Monday, December 19, 2016

Iron Man: Sound Effects ft. Sapheara

#1
This comic called Iron Man: Sound Effects features a girl Samantha (Sapheara) who has cochlear implants. All throughout this comic, the drawings are a bit heavy on the cartoonish side. There are no facial marks or movements that suggest it could be anything realistic compared to Batman Year One or Superman Red Son. It was drawn to target younger children in my opinion because the language in the comic is very short, blunt, and expressing itself. There is not really any humor, satire, or inside jokes targeting adults. The tone of the comic shows color and loudness in the pictures. Bright colors and light tend to attract children more. There is a lot of color in the pictures and a few fight scenes where light is being zapped to the bad guys. I feel like it suits the plot of the story because characters like Sapheara and Blue Ear, appearing before her, were created because a 4-year old boy named Anthony didn’t want to wear his hearing aids because superheroes don’t wear them.
#2
This story was written as a graphic novel because, as stated above, Anthony didn’t feel that hearing aids were important because the superheroes that he admired so well didn’t wear them. How was he supposed to feel welcome or accepted? I feel that this was written as a comic book because superheroes appeared mostly in comic books so that was obvious place to start. In class, we talked about how kids were attracted to comic books and most parents thought comic books were for kids. This was probably why Sapheara was made into a comic book because it was targeted for kids. I think it would lose the lasting impression on the comic world if it was translated into something besides a comic book. Take a movie for example. If it was a movie, everything would go by at a fast pace and you’d have little control in revisiting the story without starting it over or skipping scenes. As a comic book, people can keep it on one page for a while, they can re-read frames and texts over again. They could get the whole picture of the comic and have it ready whenever they needed or wanted it.
#3
Sapheara does well to portray the ethics of being a superhero. She steps up to help in a time of need and doesn’t get weighted down by her being hearing-impaired. To be a villain means that you would put other down. You degrade their life because they don’t fit the image that you have in your mind. You cause destruction. She doesn’t flaunt her abilities at all. She doesn’t think she has a disability. She embraces who she is and uses her confidence to help save the day. Sapheara is a pretty important character in the world of comics because it shows that not every superhero is hearing. Not every superhero looks the same or has a good life. I think it’s great that it targets more of the younger kids because they might not necessarily catch that superheroes struggle in Batman Year One or something like the mutants in X-Men being outcasts. Sapheara is a girl AND she is a young daughter, probably in her teens. I think that she doesn’t play by the same role of the rest of the known superheroes like Wonder Woman or Captain Marvel. The closest would be Kamala from Ms. Marvel but even Kamala is the same because she can hear. Sapheara is a role model for Deaf, hard of hearing or any hearing-impaired person.
#4
I want to look at two frames in this story. The first one is where Samantha, Sapheara, goes to a fancy dinner to watch Tony Stark promote headphones that encrypt signals the are free moving in the sound waves in the air to transform the signals into a holographic music video. She is placed with a group of teenage actors her age and before she gets there she over hears them say, “Is this thing on?” “Shhh! That’s so mean!” “So? She can’t hear me.”, making fun of the device Tony speaks into to help Samantha hear. She says to herself, “If they’re so good at acting… How come they can never act nice?” I was to point out that she didn’t say “Be nice.” She says they can’t act nice. That tells me that this has happened to her before and she doesn’t even care that they are being rude. The thing she focuses on is the fact that they can’t even hide their jokes while she is still around. That shows her maturity because she knows that people don’t understand or they are rude, or sometimes both. She shows that Deaf people do have feelings.

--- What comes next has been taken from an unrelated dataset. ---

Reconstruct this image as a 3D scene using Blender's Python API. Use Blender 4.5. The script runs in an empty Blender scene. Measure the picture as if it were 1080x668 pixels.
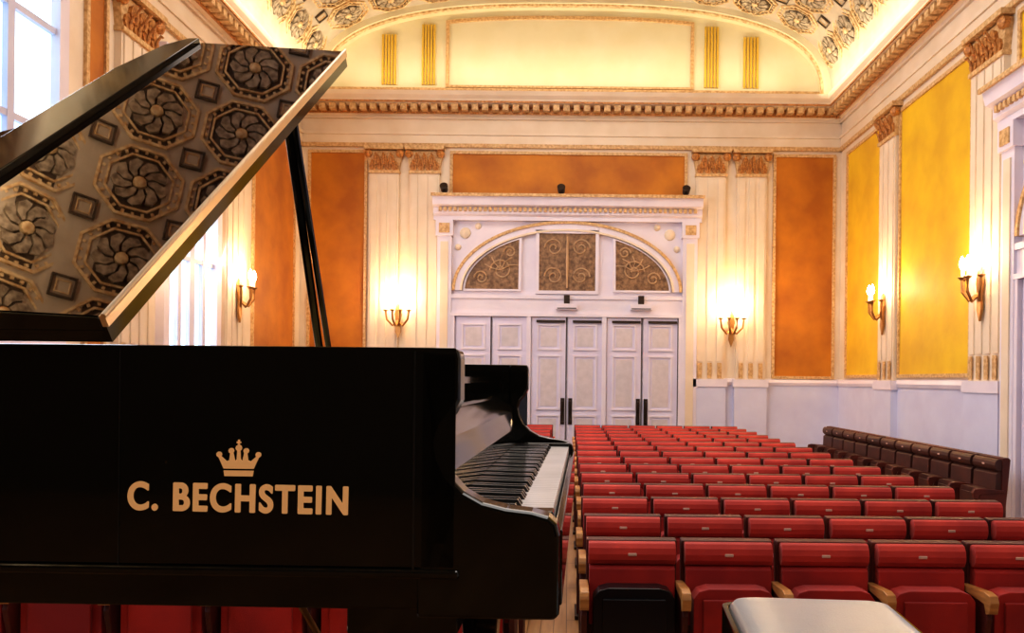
import bpy, math, random, bmesh
from mathutils import Vector, Matrix
random.seed(4)
sc = bpy.context.scene
pi = math.pi
F = 850.0

# ------------------------------------------------------------ materials
def mat(name, col, rough=0.5, metal=0.0, col2=None, scale=8.0, bump=0.0, bscale=40.0, emis=None, estr=0.0, coat=0.0, spec=0.5, sheen=0.0, stretch=None):
    m = bpy.data.materials.new(name); m.use_nodes = True
    nt = m.node_tree; b = nt.nodes['Principled BSDF']
    b.inputs['Roughness'].default_value = rough
    b.inputs['Metallic'].default_value = metal
    b.inputs['Specular IOR Level'].default_value = spec
    b.inputs['Coat Weight'].default_value = coat
    b.inputs['Sheen Weight'].default_value = sheen
    tc = nt.nodes.new('ShaderNodeTexCoord')
    mp = nt.nodes.new('ShaderNodeMapping')
    nt.links.new(tc.outputs['Object'], mp.inputs[0])
    if stretch: mp.inputs['Scale'].default_value = stretch
    if col2 is None: col2 = tuple(c*0.88 for c in col)
    n = nt.nodes.new('ShaderNodeTexNoise'); n.inputs['Scale'].default_value = scale
    n.inputs['Detail'].default_value = 5
    nt.links.new(mp.outputs[0], n.inputs['Vector'])
    r = nt.nodes.new('ShaderNodeValToRGB')
    r.color_ramp.elements[0].position = 0.35; r.color_ramp.elements[1].position = 0.65
    r.color_ramp.elements[0].color = (*col2, 1); r.color_ramp.elements[1].color = (*col, 1)
    nt.links.new(n.outputs['Fac'], r.inputs[0])
    nt.links.new(r.outputs[0], b.inputs['Base Color'])
    if bump > 0:
        n2 = nt.nodes.new('ShaderNodeTexNoise'); n2.inputs['Scale'].default_value = bscale
        nt.links.new(mp.outputs[0], n2.inputs['Vector'])
        bp = nt.nodes.new('ShaderNodeBump'); bp.inputs['Strength'].default_value = bump
        bp.inputs['Distance'].default_value = 0.01
        nt.links.new(n2.outputs['Fac'], bp.inputs['Height'])
        nt.links.new(bp.outputs[0], b.inputs['Normal'])
    if emis:
        b.inputs['Emission Color'].default_value = (*emis, 1)
        b.inputs['Emission Strength'].default_value = estr
    return m

def damask(name, c1, c2):
    m = mat(name, c1, rough=0.6, col2=c2, scale=1.2, sheen=0.1)
    nt = m.node_tree; b = nt.nodes['Principled BSDF']
    v = nt.nodes.new('ShaderNodeTexVoronoi'); v.inputs['Scale'].default_value = 9
    tc = nt.nodes.new('ShaderNodeTexCoord'); nt.links.new(tc.outputs['Object'], v.inputs['Vector'])
    bp = nt.nodes.new('ShaderNodeBump'); bp.inputs['Strength'].default_value = 0.15; bp.inputs['Distance'].default_value = 0.01
    nt.links.new(v.outputs['Distance'], bp.inputs['Height']); nt.links.new(bp.outputs[0], b.inputs['Normal'])
    return m

def planks(name, c1, c2, w=0.09):
    m = mat(name, c1, rough=0.35, col2=c2, scale=3, stretch=(6, 0.6, 1))
    nt = m.node_tree; b = nt.nodes['Principled BSDF']
    br = nt.nodes.new('ShaderNodeTexBrick'); tc = nt.nodes.new('ShaderNodeTexCoord')
    mp = nt.nodes.new('ShaderNodeMapping'); mp.inputs['Rotation'].default_value = (0, 0, pi/2)
    nt.links.new(tc.outputs['Object'], mp.inputs[0]); nt.links.new(mp.outputs[0], br.inputs['Vector'])
    br.inputs['Scale'].default_value = 1; br.inputs['Brick Width'].default_value = 0.9; br.inputs['Row Height'].default_value = w
    br.inputs['Mortar Size'].default_value = 0.003
    br.inputs['Color1'].default_value = (1, 1, 1, 1); br.inputs['Color2'].default_value = (0.75, 0.7, 0.65, 1); br.inputs['Mortar'].default_value = (0.2, 0.12, 0.06, 1)
    mx = nt.nodes.new('ShaderNodeMixRGB'); mx.blend_type = 'MULTIPLY'; mx.inputs[0].default_value = 1
    src = b.inputs['Base Color'].links[0].from_socket
    nt.links.new(src, mx.inputs[1]); nt.links.new(br.outputs['Color'], mx.inputs[2]); nt.links.new(mx.outputs[0], b.inputs['Base Color'])
    return m

M = {}
M['cream'] = mat('cream_plaster', (0.84, 0.71, 0.56), 0.6, col2=(0.77, 0.63, 0.47), scale=2)
M['white'] = mat('white_painted_wood', (0.82, 0.76, 0.84), 0.45, col2=(0.76, 0.69, 0.78), scale=2)
M['dado'] = mat('dado_daylight_tint', (0.68, 0.69, 0.86), 0.45, col2=(0.62, 0.62, 0.80), scale=2)  # pale lower wall with the blue of the daylight painted into its colour
M['gold'] = mat('gilded_plaster', (0.66, 0.32, 0.10), 0.45, 0.25, col2=(0.34, 0.13, 0.035), scale=25, bump=0.4)
M['goldlight'] = mat('pale_gilt', (0.76, 0.52, 0.26), 0.5, 0.0, col2=(0.50, 0.28, 0.11), scale=20)
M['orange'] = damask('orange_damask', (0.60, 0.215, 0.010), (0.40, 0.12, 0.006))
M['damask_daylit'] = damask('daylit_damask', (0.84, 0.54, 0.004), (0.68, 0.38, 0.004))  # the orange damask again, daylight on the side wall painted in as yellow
M['lunette'] = mat('lunette_plaster', (0.82, 0.75, 0.53), 0.6, col2=(0.77, 0.69, 0.45), scale=1.5)
M['stripe'] = mat('yellow_stripe', (0.74, 0.47, 0.05), 0.6)
M['door'] = mat('door_paint', (0.76, 0.71, 0.85), 0.4, col2=(0.70, 0.64, 0.79), scale=2)
M['doorpanel'] = mat('door_panel_paint', (0.70, 0.63, 0.66), 0.5)
M['bronze'] = mat('bronze_relief', (0.36, 0.21, 0.11), 0.5, 0.2, col2=(0.14, 0.075, 0.04), scale=14, bump=0.8, bscale=30)
M['bronzehi'] = mat('bronze_scroll', (0.54, 0.35, 0.20), 0.5, 0.2)
M['dark'] = mat('dark_bronze', (0.06, 0.04, 0.03), 0.4, 0.6)
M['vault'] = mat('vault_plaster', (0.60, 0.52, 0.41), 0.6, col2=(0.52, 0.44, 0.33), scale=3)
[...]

Another passage I want to look at is later in the story where she realizes that she has activated her powers. Her power is, when she touched an alien pink crystal in a lab, she harnessed the power to manipulate light energy. Once she shows her powers she is ready to fight the bad guys who have crashed Tony’s revealing. Iron Man tries to stop her but she says in a long passage, “Are you kidding? All my life people have underestimated me, as if I wasn’t capable just because I wasn’t exactly like them. This is my chance to show I can do so much more than anyone ever imagined.” As cliché as this is, this is powerful enough because she sends a message to anyone who feels that they are different or have been treated differently. She doesn’t need to conform to the images of other people, she’s finally free and confident enough to do what she wants to do, without fear of rejection- show that she really is capable of doing something important. So, she goes out and kicks butt, appropriate for children, and is treating right in the end.